Q:  What are some of the most common pitfalls that people who are looking to get ahead in this digital measurement industry make ?

They become an expert at one thing and then they stop.  To paraphrase Ferris Bueller:  Things move pretty fast in analytics.  If you’re not continually learning and evolving the world will pass you by.  

Q: Do people still use resumes ?  Or is LinkedIn enough?

LinkedIn is good for getting found.  Most companies want to see a proper resume… for whatever reason.  

Q: What are your favorite and least favorite interview questions?  What would your answers to them be ?

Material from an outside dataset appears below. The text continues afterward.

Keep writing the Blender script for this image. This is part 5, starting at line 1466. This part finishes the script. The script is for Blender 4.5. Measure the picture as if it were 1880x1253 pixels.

It depends on what your role is in the interview process.  Technical people should ask technical questions.  Quant people should ask quant questions… I am neither, so I ask motivational and fit factor questions.  If you want to know what motivates someone, it’s helpful to know why they accepted and why they left each of their jobs.  Sometimes there are patterns – good and bad.  

Q: What has surprised you the most in the past 5 years in this digital analytics industry ?

The drama.  It is a very competitive space.  People are passionate about their work.  There is a lot invested and a lot at stake.  As a result, it can be a bit of a soap opera at times.     

Q:  What keeps you awake at night ?

Thinking about the next day’s surf forecast.

Q: We have heard volumes about Big Data, Privacy, Democratization of Analytics.  What is next ?

I’m not really qualified to predict trends like these.  I am only sure about the big picture:  companies that are good at analytics are going to win in their marketplaces.  The consequences of that will drive the careers of everyone in this space… high tide raises all boats.   

Q: You win a business lottery, but there is a catch.  The money must be spent to create a new business within the digital measurement space.   What area would you focus on, and what kind of team would you assemble?

When you’re a hammer, everything looks like a nail.  As a recruiter I see that the biggest obstacle to growth in all of analytics is talent.  If I won the lottery I would invest more in my own company… not start a new one.